Problem description.
Write out the entries below once more, exactly.
### Given data ###
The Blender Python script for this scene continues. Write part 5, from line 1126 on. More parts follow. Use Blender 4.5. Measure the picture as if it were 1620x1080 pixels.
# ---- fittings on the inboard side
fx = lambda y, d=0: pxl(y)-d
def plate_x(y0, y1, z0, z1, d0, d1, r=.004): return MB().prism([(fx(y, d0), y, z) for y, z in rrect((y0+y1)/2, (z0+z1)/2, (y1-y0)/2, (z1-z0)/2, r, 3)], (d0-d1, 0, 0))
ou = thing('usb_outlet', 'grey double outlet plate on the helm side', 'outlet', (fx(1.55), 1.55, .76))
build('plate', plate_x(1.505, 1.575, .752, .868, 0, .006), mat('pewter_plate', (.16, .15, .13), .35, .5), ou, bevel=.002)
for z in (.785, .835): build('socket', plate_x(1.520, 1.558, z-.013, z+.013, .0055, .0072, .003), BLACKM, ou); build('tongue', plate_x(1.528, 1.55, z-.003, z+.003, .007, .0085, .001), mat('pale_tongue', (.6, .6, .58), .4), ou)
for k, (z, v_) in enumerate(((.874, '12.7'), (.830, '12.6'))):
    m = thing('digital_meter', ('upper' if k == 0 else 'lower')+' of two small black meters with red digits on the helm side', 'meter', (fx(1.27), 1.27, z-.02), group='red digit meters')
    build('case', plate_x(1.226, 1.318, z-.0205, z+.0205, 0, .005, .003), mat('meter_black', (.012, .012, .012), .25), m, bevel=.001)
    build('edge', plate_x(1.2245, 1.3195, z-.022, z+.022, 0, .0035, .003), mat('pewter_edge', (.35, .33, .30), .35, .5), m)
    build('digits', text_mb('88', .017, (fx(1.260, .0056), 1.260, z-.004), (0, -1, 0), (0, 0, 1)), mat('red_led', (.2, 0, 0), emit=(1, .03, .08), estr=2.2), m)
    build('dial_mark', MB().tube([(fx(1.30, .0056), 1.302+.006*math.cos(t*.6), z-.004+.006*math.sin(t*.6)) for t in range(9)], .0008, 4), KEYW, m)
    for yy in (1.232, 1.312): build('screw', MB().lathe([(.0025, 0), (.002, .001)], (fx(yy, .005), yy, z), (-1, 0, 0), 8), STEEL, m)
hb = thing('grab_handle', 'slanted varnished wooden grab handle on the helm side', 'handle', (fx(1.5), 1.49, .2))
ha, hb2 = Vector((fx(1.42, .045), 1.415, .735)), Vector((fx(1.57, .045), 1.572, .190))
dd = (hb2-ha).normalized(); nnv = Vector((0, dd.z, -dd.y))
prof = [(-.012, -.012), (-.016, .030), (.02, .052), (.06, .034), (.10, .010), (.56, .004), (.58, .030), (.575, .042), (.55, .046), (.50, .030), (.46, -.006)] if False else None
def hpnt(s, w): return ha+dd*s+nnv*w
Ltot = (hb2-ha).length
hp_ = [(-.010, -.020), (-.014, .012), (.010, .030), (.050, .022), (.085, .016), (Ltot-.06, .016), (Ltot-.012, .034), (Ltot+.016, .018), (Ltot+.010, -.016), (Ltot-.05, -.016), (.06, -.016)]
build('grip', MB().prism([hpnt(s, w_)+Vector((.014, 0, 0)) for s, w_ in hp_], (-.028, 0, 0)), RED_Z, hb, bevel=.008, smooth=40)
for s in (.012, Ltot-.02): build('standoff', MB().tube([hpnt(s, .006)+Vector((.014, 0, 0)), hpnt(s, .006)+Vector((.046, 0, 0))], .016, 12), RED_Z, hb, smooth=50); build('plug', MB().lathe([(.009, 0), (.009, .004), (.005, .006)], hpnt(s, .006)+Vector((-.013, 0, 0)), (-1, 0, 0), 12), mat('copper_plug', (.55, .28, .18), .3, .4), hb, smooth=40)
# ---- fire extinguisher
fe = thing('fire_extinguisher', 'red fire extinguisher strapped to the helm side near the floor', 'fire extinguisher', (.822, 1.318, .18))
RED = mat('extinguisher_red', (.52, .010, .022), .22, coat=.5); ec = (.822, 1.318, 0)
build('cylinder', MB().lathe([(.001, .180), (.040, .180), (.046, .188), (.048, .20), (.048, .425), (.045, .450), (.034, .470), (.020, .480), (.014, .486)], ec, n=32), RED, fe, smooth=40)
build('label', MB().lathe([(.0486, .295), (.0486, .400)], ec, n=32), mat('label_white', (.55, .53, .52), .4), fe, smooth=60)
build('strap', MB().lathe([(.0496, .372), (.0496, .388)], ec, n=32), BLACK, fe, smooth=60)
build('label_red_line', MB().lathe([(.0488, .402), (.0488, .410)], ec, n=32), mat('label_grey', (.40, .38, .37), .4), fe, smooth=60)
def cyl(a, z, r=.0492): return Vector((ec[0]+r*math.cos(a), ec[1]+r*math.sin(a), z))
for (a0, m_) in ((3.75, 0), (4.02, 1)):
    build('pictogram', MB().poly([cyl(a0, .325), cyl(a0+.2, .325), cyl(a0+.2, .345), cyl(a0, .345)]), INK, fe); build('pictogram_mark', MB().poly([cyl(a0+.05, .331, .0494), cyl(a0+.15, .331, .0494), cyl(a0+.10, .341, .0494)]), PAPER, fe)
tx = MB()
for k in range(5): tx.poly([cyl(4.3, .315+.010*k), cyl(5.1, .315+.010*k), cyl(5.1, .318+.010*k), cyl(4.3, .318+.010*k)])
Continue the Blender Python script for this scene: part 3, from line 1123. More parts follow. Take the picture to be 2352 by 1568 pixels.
###
Task response.
The Blender Python script for this scene continues. Write part 5, from line 1126 on. More parts follow. Use Blender 4.5. Measure the picture as if it were 1620x1080 pixels.
# ---- fittings on the inboard side
fx = lambda y, d=0: pxl(y)-d
def plate_x(y0, y1, z0, z1, d0, d1, r=.004): return MB().prism([(fx(y, d0), y, z) for y, z in rrect((y0+y1)/2, (z0+z1)/2, (y1-y0)/2, (z1-z0)/2, r, 3)], (d0-d1, 0, 0))
ou = thing('usb_outlet', 'grey double outlet plate on the helm side', 'outlet', (fx(1.55), 1.55, .76))
build('plate', plate_x(1.505, 1.575, .752, .868, 0, .006), mat('pewter_plate', (.16, .15, .13), .35, .5), ou, bevel=.002)
for z in (.785, .835): build('socket', plate_x(1.520, 1.558, z-.013, z+.013, .0055, .0072, .003), BLACKM, ou); build('tongue', plate_x(1.528, 1.55, z-.003, z+.003, .007, .0085, .001), mat('pale_tongue', (.6, .6, .58), .4), ou)
for k, (z, v_) in enumerate(((.874, '12.7'), (.830, '12.6'))):
    m = thing('digital_meter', ('upper' if k == 0 else 'lower')+' of two small black meters with red digits on the helm side', 'meter', (fx(1.27), 1.27, z-.02), group='red digit meters')
    build('case', plate_x(1.226, 1.318, z-.0205, z+.0205, 0, .005, .003), mat('meter_black', (.012, .012, .012), .25), m, bevel=.001)
    build('edge', plate_x(1.2245, 1.3195, z-.022, z+.022, 0, .0035, .003), mat('pewter_edge', (.35, .33, .30), .35, .5), m)
    build('digits', text_mb('88', .017, (fx(1.260, .0056), 1.260, z-.004), (0, -1, 0), (0, 0, 1)), mat('red_led', (.2, 0, 0), emit=(1, .03, .08), estr=2.2), m)
    build('dial_mark', MB().tube([(fx(1.30, .0056), 1.302+.006*math.cos(t*.6), z-.004+.006*math.sin(t*.6)) for t in range(9)], .0008, 4), KEYW, m)
    for yy in (1.232, 1.312): build('screw', MB().lathe([(.0025, 0), (.002, .001)], (fx(yy, .005), yy, z), (-1, 0, 0), 8), STEEL, m)
hb = thing('grab_handle', 'slanted varnished wooden grab handle on the helm side', 'handle', (fx(1.5), 1.49, .2))
ha, hb2 = Vector((fx(1.42, .045), 1.415, .735)), Vector((fx(1.57, .045), 1.572, .190))
dd = (hb2-ha).normalized(); nnv = Vector((0, dd.z, -dd.y))
prof = [(-.012, -.012), (-.016, .030), (.02, .052), (.06, .034), (.10, .010), (.56, .004), (.58, .030), (.575, .042), (.55, .046), (.50, .030), (.46, -.006)] if False else None
def hpnt(s, w): return ha+dd*s+nnv*w
Ltot = (hb2-ha).length
hp_ = [(-.010, -.020), (-.014, .012), (.010, .030), (.050, .022), (.085, .016), (Ltot-.06, .016), (Ltot-.012, .034), (Ltot+.016, .018), (Ltot+.010, -.016), (Ltot-.05, -.016), (.06, -.016)]
build('grip', MB().prism([hpnt(s, w_)+Vector((.014, 0, 0)) for s, w_ in hp_], (-.028, 0, 0)), RED_Z, hb, bevel=.008, smooth=40)
for s in (.012, Ltot-.02): build('standoff', MB().tube([hpnt(s, .006)+Vector((.014, 0, 0)), hpnt(s, .006)+Vector((.046, 0, 0))], .016, 12), RED_Z, hb, smooth=50); build('plug', MB().lathe([(.009, 0), (.009, .004), (.005, .006)], hpnt(s, .006)+Vector((-.013, 0, 0)), (-1, 0, 0), 12), mat('copper_plug', (.55, .28, .18), .3, .4), hb, smooth=40)
# ---- fire extinguisher
fe = thing('fire_extinguisher', 'red fire extinguisher strapped to the helm side near the floor', 'fire extinguisher', (.822, 1.318, .18))
RED = mat('extinguisher_red', (.52, .010, .022), .22, coat=.5); ec = (.822, 1.318, 0)
build('cylinder', MB().lathe([(.001, .180), (.040, .180), (.046, .188), (.048, .20), (.048, .425), (.045, .450), (.034, .470), (.020, .480), (.014, .486)], ec, n=32), RED, fe, smooth=40)
build('label', MB().lathe([(.0486, .295), (.0486, .400)], ec, n=32), mat('label_white', (.55, .53, .52), .4), fe, smooth=60)
build('strap', MB().lathe([(.0496, .372), (.0496, .388)], ec, n=32), BLACK, fe, smooth=60)
build('label_red_line', MB().lathe([(.0488, .402), (.0488, .410)], ec, n=32), mat('label_grey', (.40, .38, .37), .4), fe, smooth=60)
def cyl(a, z, r=.0492): return Vector((ec[0]+r*math.cos(a), ec[1]+r*math.sin(a), z))
for (a0, m_) in ((3.75, 0), (4.02, 1)):
    build('pictogram', MB().poly([cyl(a0, .325), cyl(a0+.2, .325), cyl(a0+.2, .345), cyl(a0, .345)]), INK, fe); build('pictogram_mark', MB().poly([cyl(a0+.05, .331, .0494), cyl(a0+.15, .331, .0494), cyl(a0+.10, .341, .0494)]), PAPER, fe)
tx = MB()
for k in range(5): tx.poly([cyl(4.3, .315+.010*k), cyl(5.1, .315+.010*k), cyl(5.1, .318+.010*k), cyl(4.3, .318+.010*k)])
Continue the Blender Python script for this scene: part 3, from line 1123. More parts follow. Take the picture to be 2352 by 1568 pixels.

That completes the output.